Introduced in 2000, the LCT was originally designed to shield Australia’s local car manufacturing industry from being undercut by high-end European imports. However, with the last car built on Australian soil rolling off the production line in 2017, many critics argue that the tax has long outlived its purpose but the government is reluctant to forgo the $1.2billion in raises in annual revenue.

Currently, the LCT applies to vehicles priced above a certain threshold $91,387 for fuel-efficient vehicles and $80,567 for others in 2024–25. It adds 33 per cent to the portion of the vehicle’s price above the threshold, making European luxury cars significantly more expensive in Australia than in many other markets.
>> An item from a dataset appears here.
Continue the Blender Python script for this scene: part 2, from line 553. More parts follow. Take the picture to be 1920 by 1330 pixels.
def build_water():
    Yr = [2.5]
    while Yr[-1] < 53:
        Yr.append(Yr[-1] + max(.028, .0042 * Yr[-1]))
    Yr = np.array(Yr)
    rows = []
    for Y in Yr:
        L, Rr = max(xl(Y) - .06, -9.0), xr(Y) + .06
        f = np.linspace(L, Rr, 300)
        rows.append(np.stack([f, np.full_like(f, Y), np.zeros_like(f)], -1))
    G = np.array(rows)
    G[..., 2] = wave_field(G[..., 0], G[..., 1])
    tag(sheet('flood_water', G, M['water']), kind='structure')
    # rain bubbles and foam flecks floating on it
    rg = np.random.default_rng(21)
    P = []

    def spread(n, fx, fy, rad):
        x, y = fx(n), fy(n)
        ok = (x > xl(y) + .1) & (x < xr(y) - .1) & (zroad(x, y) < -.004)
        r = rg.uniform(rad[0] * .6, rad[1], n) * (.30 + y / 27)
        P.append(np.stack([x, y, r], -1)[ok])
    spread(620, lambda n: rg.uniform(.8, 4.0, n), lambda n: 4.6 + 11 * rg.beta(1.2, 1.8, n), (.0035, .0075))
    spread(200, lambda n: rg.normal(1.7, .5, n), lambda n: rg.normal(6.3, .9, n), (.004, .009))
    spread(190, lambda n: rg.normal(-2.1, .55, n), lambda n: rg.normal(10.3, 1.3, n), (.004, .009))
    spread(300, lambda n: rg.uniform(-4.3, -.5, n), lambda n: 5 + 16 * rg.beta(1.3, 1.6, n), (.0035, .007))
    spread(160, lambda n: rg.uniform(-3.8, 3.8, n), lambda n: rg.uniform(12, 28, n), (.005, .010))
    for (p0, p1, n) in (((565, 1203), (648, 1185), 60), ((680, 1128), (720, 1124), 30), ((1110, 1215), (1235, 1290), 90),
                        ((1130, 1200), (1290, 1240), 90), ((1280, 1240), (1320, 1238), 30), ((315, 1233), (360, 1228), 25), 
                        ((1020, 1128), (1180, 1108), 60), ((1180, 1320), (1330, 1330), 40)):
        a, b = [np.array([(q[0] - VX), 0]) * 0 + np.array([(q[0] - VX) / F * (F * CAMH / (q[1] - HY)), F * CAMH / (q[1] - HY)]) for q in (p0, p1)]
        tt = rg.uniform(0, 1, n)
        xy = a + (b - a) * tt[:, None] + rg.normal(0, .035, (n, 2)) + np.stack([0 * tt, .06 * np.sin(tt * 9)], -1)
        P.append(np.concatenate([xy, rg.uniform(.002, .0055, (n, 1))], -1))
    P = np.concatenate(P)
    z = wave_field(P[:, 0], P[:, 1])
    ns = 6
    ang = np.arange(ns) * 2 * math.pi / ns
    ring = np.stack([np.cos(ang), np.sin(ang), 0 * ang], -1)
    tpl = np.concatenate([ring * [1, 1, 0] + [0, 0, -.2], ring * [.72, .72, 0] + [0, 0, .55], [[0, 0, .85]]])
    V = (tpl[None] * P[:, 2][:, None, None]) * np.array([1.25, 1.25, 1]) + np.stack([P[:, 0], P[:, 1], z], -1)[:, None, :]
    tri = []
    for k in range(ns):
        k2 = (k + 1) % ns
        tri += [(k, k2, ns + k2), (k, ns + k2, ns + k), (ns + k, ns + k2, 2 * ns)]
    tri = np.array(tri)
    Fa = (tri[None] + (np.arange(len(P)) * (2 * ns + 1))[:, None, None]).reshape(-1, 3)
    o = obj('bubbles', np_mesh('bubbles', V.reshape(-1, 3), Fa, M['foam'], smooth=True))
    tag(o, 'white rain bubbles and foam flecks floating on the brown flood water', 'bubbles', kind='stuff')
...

The European Union has long viewed the LCT as a trade barrier and has pushed for its removal as part of free trade agreement (FTA) negotiations. In response, the newly re-elected Albanese government has already signaled an openness to phasing it out, potentially unlocking more favourable terms for exporters in sectors such as agriculture, mining, and services.
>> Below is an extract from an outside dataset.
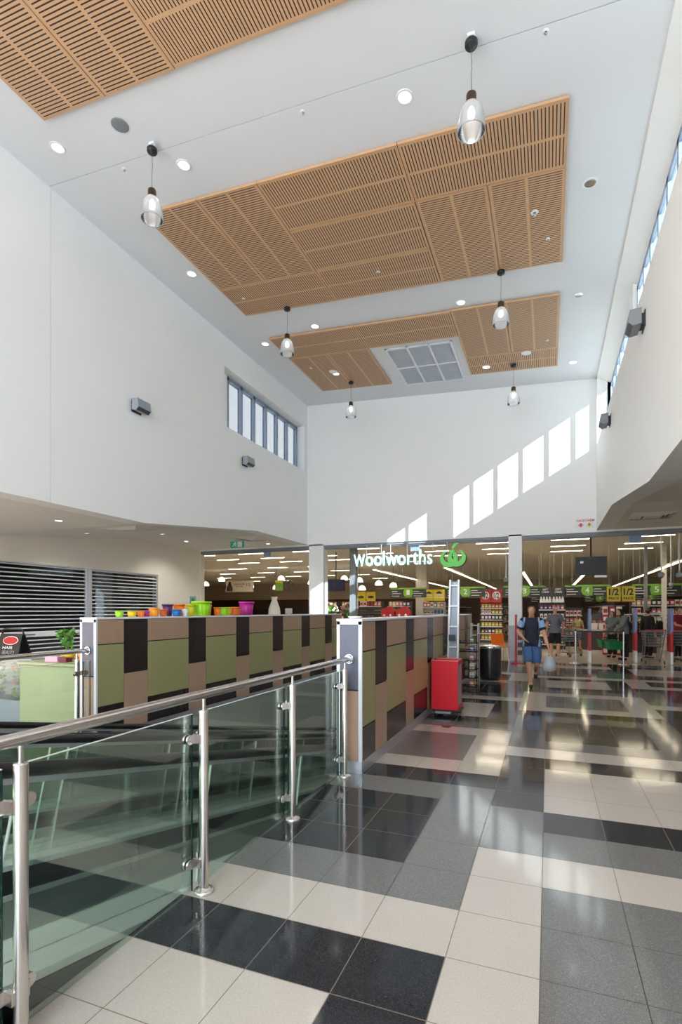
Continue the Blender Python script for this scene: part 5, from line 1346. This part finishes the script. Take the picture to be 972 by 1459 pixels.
for k, (z, cs) in enumerate(((.326,('white','purple','green','blue')), (.501,('red','white','pink','green')), (.691,('green','white','orange','blue')))):
    for q, c in enumerate(cs):
        o = bpy.data.objects.new('flower_posy', proto('packet', c)); nm = 'small %s wrapped posy in the glass case, %s shelf, %s from left' % (c, ('bottom','middle','top')[k], ORD[q])
        bpy.data.objects.remove(o)
        t = thing('flower_posy', nm, 'posy', (-7.68+q*.29, 5.35, z+.001), 0, 'wrapped posies in the glass case')
        b = MB(); b.lathe([(0,0),(.03,0),(.06,.07),(.0,.07)], n=12); b.build('wrap', PM[c], t)
        b = MB(); leaves(b, (0,0,.09), .055, 26, 0, .03); 
        for w_ in range(6): b.ball((.04*math.cos(w_), .04*math.sin(w_), .11+.01*(w_ % 2)), .016, 8, 1)
        b.build('blooms', [M['leaf'], PM[cs[(q+1) % 4]]], t)
# A-frame sign standing on the case
t = thing('a_frame_sign', 'small black A-frame chalk sign with red oval badge', 'a-frame sign', (-7.13, 5.33, .906))
b = MB(); b.hexa([(-.25,-.12,0),(.25,-.12,0),(.25,-.105,0),(-.25,-.105,0),(-.215,-.02,.33),(.215,-.02,.33),(.215,-.005,.33),(-.215,-.005,.33)]); b.build('front_board', M['black'], t)
b = MB(); b.hexa([(-.25,.105,0),(.25,.105,0),(.25,.12,0),(-.25,.12,0),(-.215,.005,.33),(.215,.005,.33),(.215,.02,.33),(-.215,.02,.33)]); b.build('rear_board', M['black'], t)
b = MB(); b.tube([(-.215,0,.32),(-.20,0,.385),(-.17,0,.395),(.17,0,.395),(.20,0,.385),(.215,0,.32)], .012, 8); b.build('carry_handle', M['black'], t)
def tilt(o):
    for v in o.data.vertices:
        z = v.co.z; v.co.y += -.12+.10*z/.33
    return o
b = MB(); b.prism([(.15*math.cos(2*PI*k/32)+.02, .235+.06*math.sin(2*PI*k/32)) for k in range(32)], 'y', -.003, -.0005); ov = tilt(b.build('oval_badge', M['white'], t))
b = MB(); b.prism([(.14*math.cos(2*PI*k/32)+.02, .235+.052*math.sin(2*PI*k/32)) for k in range(32)], 'y', -.005, -.003); tilt(b.build('badge_red', M['promo_red'], ov))
tilt(lettering('HAIR', 'lettering', M['white'], t, -.10, .10, .115, .155, -.001, .002)); tilt(lettering('BEAUTY', 'lettering', M['light_grey'], t, -.08, .16, .045, .095, -.001, .002))
# things on the green counter
t = thing('potted_plant', 'leafy green plant in a low yellow pot on the green counter', 'potted plant', (-6.08, 5.33, .901))
b = MB(); b.lathe([(0,0),(.07,0),(.09,.08),(.08,.08),(.06,.01),(0,.01)], n=20); b.build('pot', PMAT['yellow'], t)
b = MB()
for k in range(5): b.tube([(0,0,.03),(.02*math.cos(k*1.3),.02*math.sin(k*1.3),.18),(.10*math.cos(k*1.3),.10*math.sin(k*1.3),.36)], .006, 6)
b.build('stem', M['leaf'], t)
b = MB(); leaves(b, (0,0,.24), .10, 50, 0, .045, 1.4); leaves(b, (-.02,0,.36), .15, 45, 0, .05, .35); b.build('foliage', M['leaf'], t)
t = thing('orange_bucket', 'orange tub with dark mark at the end of the green counter', 'tub', (-5.72, 5.30, .901))
b = MB(); b.lathe([(0,0),(.11,0),(.135,.12),(.125,.12),(.10,.008),(0,.008)], n=24); b.build('body', PMAT['amber'], t)
b = MB(); b.box(-.004,.004,-.128,-.120,.04,.10); b.build('mark', M['black'], t)
t = thing('yellow_tub', 'small yellow tub behind the orange tub on the counter', 'tub', (-5.93, 5.45, .901))
b = MB(); b.lathe([(0,0),(.07,0),(.085,.10),(.075,.10),(.06,.008),(0,.008)], n=22); b.build('body', PMAT['yellow'], t)
t = thing('pink_box', 'flat pale pink box on the green counter', 'box', (-5.98, 5.05, .901))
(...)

The question for Australian consumers is whether the abolition of the LCT would translate into lower car prices and whether most will care given it is mostly applied to prestige European brands sch as Audi, Aston Martin, Maserati, Mercedes-Benz and Volvo.

But the tax now also affects the price of more ‘democratic’ vehicles such as Toyota Landcruisers and higher end Hyundai and Kia people movers, for example.

In theory, removing the LCT should reduce the retail price of affected vehicles. For example, a $120,000 car could see a price cut of more than $10,000 if the tax were fully abolished. This would not only make European luxury cars more affordable but could also pressure manufacturers and dealers of non-European brands to become more competitive in the premium segment.

However, whether those savings would be passed on to consumers is uncertain. Car dealers may absorb some of the benefits as additional profit margin, especially in a market where demand for high-end vehicles remains strong. Additionally, manufacturers may take the opportunity to raise base prices slightly, offsetting part of the benefit.

There are also broader economic and political implications. The LCT generates over $1 billion annually in government revenue. Replacing that income could involve tax reforms or spending cuts elsewhere. Moreover, domestic automotive retailers and service providers worry that cheaper imports could impact margins and consumer expectations.

So while the abolition of the LCT under a new Australia–EU trade deal has the potential to make many luxury cars more affordable, whether prices will fall significantly for consumers depends on how the industry adjusts. The move would certainly align Australia with global market practices, but as with most tax reforms, the real impact will lie in the detail – and how both government and business respond.